SET TASK >> Copy out all of the material exactly.

GIVEN MATERIAL >>
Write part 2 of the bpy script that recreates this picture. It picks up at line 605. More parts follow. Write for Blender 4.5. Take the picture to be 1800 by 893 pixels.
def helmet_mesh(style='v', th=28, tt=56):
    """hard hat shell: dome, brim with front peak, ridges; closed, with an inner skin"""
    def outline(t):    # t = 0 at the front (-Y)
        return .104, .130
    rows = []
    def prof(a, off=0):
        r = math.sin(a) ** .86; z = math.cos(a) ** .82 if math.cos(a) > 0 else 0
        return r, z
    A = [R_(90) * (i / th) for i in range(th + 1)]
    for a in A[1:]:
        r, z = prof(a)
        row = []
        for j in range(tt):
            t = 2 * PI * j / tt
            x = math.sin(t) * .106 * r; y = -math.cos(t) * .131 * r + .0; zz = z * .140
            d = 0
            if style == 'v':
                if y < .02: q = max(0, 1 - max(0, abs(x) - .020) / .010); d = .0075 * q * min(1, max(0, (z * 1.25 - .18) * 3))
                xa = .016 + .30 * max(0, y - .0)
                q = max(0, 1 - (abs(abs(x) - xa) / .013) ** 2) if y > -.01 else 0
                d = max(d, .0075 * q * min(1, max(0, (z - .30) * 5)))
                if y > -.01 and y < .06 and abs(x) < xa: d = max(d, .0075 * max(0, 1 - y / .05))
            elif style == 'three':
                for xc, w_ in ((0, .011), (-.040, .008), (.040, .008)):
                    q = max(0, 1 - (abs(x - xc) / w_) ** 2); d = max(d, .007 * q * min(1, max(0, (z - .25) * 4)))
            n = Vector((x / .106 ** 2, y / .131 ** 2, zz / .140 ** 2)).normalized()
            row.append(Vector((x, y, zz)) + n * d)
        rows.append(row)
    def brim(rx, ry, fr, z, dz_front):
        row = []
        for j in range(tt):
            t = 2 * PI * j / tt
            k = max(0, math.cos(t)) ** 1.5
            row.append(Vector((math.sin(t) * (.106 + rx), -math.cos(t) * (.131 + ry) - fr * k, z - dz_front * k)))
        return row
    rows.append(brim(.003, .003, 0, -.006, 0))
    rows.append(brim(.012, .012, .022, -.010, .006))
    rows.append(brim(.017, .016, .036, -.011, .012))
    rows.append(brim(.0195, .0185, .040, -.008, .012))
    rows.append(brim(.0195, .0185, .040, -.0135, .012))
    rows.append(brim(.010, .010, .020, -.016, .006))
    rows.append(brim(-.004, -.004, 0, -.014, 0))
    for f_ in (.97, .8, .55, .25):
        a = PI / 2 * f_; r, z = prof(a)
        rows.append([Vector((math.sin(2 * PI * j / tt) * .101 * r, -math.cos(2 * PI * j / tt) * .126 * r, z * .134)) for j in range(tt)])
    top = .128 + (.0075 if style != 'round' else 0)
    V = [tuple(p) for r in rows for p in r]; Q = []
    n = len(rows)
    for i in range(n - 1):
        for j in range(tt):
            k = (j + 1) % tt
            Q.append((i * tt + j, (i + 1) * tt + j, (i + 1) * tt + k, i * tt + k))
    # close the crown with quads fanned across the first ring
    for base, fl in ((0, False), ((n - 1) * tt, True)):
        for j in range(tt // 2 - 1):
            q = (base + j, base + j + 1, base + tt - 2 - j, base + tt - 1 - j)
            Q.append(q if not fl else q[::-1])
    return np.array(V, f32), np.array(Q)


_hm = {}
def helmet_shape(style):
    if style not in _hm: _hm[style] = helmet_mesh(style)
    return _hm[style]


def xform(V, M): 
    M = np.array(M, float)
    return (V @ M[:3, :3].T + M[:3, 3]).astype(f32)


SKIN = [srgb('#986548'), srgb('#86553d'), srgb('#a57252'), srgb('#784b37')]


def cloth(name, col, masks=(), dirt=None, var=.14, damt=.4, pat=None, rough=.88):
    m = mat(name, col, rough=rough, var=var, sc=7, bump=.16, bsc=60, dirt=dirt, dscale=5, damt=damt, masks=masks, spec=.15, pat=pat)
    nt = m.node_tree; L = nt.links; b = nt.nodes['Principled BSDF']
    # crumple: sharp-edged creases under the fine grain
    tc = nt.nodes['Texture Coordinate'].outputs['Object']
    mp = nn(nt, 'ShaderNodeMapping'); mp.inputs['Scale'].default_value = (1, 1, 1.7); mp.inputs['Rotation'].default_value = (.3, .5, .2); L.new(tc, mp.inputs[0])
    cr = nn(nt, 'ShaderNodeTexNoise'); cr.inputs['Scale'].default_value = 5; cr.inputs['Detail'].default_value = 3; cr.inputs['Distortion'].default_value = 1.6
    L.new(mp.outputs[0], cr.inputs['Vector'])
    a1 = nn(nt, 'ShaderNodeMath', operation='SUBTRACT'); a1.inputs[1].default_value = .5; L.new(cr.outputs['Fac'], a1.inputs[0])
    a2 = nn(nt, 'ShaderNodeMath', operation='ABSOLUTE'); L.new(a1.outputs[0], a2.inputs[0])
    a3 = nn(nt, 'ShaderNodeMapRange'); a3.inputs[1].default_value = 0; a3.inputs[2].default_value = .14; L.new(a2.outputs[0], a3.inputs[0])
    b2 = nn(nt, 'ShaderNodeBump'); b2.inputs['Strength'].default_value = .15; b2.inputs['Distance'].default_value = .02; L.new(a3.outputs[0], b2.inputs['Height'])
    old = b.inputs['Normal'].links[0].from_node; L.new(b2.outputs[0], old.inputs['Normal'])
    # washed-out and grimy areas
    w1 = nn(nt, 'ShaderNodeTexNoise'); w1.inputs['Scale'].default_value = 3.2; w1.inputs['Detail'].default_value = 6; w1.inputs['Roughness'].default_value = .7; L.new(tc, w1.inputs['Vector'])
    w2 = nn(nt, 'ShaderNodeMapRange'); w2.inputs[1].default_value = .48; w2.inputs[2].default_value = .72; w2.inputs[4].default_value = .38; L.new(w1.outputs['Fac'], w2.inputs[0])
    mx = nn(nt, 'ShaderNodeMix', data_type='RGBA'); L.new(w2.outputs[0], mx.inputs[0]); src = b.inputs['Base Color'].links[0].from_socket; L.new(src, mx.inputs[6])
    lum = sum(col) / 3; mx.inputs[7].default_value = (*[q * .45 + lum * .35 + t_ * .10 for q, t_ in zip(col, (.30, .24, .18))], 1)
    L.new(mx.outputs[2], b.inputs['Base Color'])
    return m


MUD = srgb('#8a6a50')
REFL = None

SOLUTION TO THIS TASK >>
Write part 2 of the bpy script that recreates this picture. It picks up at line 605. More parts follow. Write for Blender 4.5. Take the picture to be 1800 by 893 pixels.
def helmet_mesh(style='v', th=28, tt=56):
    """hard hat shell: dome, brim with front peak, ridges; closed, with an inner skin"""
    def outline(t):    # t = 0 at the front (-Y)
        return .104, .130
    rows = []
    def prof(a, off=0):
        r = math.sin(a) ** .86; z = math.cos(a) ** .82 if math.cos(a) > 0 else 0
        return r, z
    A = [R_(90) * (i / th) for i in range(th + 1)]
    for a in A[1:]:
        r, z = prof(a)
        row = []
        for j in range(tt):
            t = 2 * PI * j / tt
            x = math.sin(t) * .106 * r; y = -math.cos(t) * .131 * r + .0; zz = z * .140
            d = 0
            if style == 'v':
                if y < .02: q = max(0, 1 - max(0, abs(x) - .020) / .010); d = .0075 * q * min(1, max(0, (z * 1.25 - .18) * 3))
                xa = .016 + .30 * max(0, y - .0)
                q = max(0, 1 - (abs(abs(x) - xa) / .013) ** 2) if y > -.01 else 0
                d = max(d, .0075 * q * min(1, max(0, (z - .30) * 5)))
                if y > -.01 and y < .06 and abs(x) < xa: d = max(d, .0075 * max(0, 1 - y / .05))
            elif style == 'three':
                for xc, w_ in ((0, .011), (-.040, .008), (.040, .008)):
                    q = max(0, 1 - (abs(x - xc) / w_) ** 2); d = max(d, .007 * q * min(1, max(0, (z - .25) * 4)))
            n = Vector((x / .106 ** 2, y / .131 ** 2, zz / .140 ** 2)).normalized()
            row.append(Vector((x, y, zz)) + n * d)
        rows.append(row)
    def brim(rx, ry, fr, z, dz_front):
        row = []
        for j in range(tt):
            t = 2 * PI * j / tt
            k = max(0, math.cos(t)) ** 1.5
            row.append(Vector((math.sin(t) * (.106 + rx), -math.cos(t) * (.131 + ry) - fr * k, z - dz_front * k)))
        return row
    rows.append(brim(.003, .003, 0, -.006, 0))
    rows.append(brim(.012, .012, .022, -.010, .006))
    rows.append(brim(.017, .016, .036, -.011, .012))
    rows.append(brim(.0195, .0185, .040, -.008, .012))
    rows.append(brim(.0195, .0185, .040, -.0135, .012))
    rows.append(brim(.010, .010, .020, -.016, .006))
    rows.append(brim(-.004, -.004, 0, -.014, 0))
    for f_ in (.97, .8, .55, .25):
        a = PI / 2 * f_; r, z = prof(a)
        rows.append([Vector((math.sin(2 * PI * j / tt) * .101 * r, -math.cos(2 * PI * j / tt) * .126 * r, z * .134)) for j in range(tt)])
    top = .128 + (.0075 if style != 'round' else 0)
    V = [tuple(p) for r in rows for p in r]; Q = []
    n = len(rows)
    for i in range(n - 1):
        for j in range(tt):
            k = (j + 1) % tt
            Q.append((i * tt + j, (i + 1) * tt + j, (i + 1) * tt + k, i * tt + k))
    # close the crown with quads fanned across the first ring
    for base, fl in ((0, False), ((n - 1) * tt, True)):
        for j in range(tt // 2 - 1):
            q = (base + j, base + j + 1, base + tt - 2 - j, base + tt - 1 - j)
            Q.append(q if not fl else q[::-1])
    return np.array(V, f32), np.array(Q)


_hm = {}
def helmet_shape(style):
    if style not in _hm: _hm[style] = helmet_mesh(style)
    return _hm[style]


def xform(V, M): 
    M = np.array(M, float)
    return (V @ M[:3, :3].T + M[:3, 3]).astype(f32)


SKIN = [srgb('#986548'), srgb('#86553d'), srgb('#a57252'), srgb('#784b37')]


def cloth(name, col, masks=(), dirt=None, var=.14, damt=.4, pat=None, rough=.88):
    m = mat(name, col, rough=rough, var=var, sc=7, bump=.16, bsc=60, dirt=dirt, dscale=5, damt=damt, masks=masks, spec=.15, pat=pat)
    nt = m.node_tree; L = nt.links; b = nt.nodes['Principled BSDF']
    # crumple: sharp-edged creases under the fine grain
    tc = nt.nodes['Texture Coordinate'].outputs['Object']
    mp = nn(nt, 'ShaderNodeMapping'); mp.inputs['Scale'].default_value = (1, 1, 1.7); mp.inputs['Rotation'].default_value = (.3, .5, .2); L.new(tc, mp.inputs[0])
    cr = nn(nt, 'ShaderNodeTexNoise'); cr.inputs['Scale'].default_value = 5; cr.inputs['Detail'].default_value = 3; cr.inputs['Distortion'].default_value = 1.6
    L.new(mp.outputs[0], cr.inputs['Vector'])
    a1 = nn(nt, 'ShaderNodeMath', operation='SUBTRACT'); a1.inputs[1].default_value = .5; L.new(cr.outputs['Fac'], a1.inputs[0])
    a2 = nn(nt, 'ShaderNodeMath', operation='ABSOLUTE'); L.new(a1.outputs[0], a2.inputs[0])
    a3 = nn(nt, 'ShaderNodeMapRange'); a3.inputs[1].default_value = 0; a3.inputs[2].default_value = .14; L.new(a2.outputs[0], a3.inputs[0])
    b2 = nn(nt, 'ShaderNodeBump'); b2.inputs['Strength'].default_value = .15; b2.inputs['Distance'].default_value = .02; L.new(a3.outputs[0], b2.inputs['Height'])
    old = b.inputs['Normal'].links[0].from_node; L.new(b2.outputs[0], old.inputs['Normal'])
    # washed-out and grimy areas
    w1 = nn(nt, 'ShaderNodeTexNoise'); w1.inputs['Scale'].default_value = 3.2; w1.inputs['Detail'].default_value = 6; w1.inputs['Roughness'].default_value = .7; L.new(tc, w1.inputs['Vector'])
    w2 = nn(nt, 'ShaderNodeMapRange'); w2.inputs[1].default_value = .48; w2.inputs[2].default_value = .72; w2.inputs[4].default_value = .38; L.new(w1.outputs['Fac'], w2.inputs[0])
    mx = nn(nt, 'ShaderNodeMix', data_type='RGBA'); L.new(w2.outputs[0], mx.inputs[0]); src = b.inputs['Base Color'].links[0].from_socket; L.new(src, mx.inputs[6])
    lum = sum(col) / 3; mx.inputs[7].default_value = (*[q * .45 + lum * .35 + t_ * .10 for q, t_ in zip(col, (.30, .24, .18))], 1)
    L.new(mx.outputs[2], b.inputs['Base Color'])
    return m


MUD = srgb('#8a6a50')
REFL = None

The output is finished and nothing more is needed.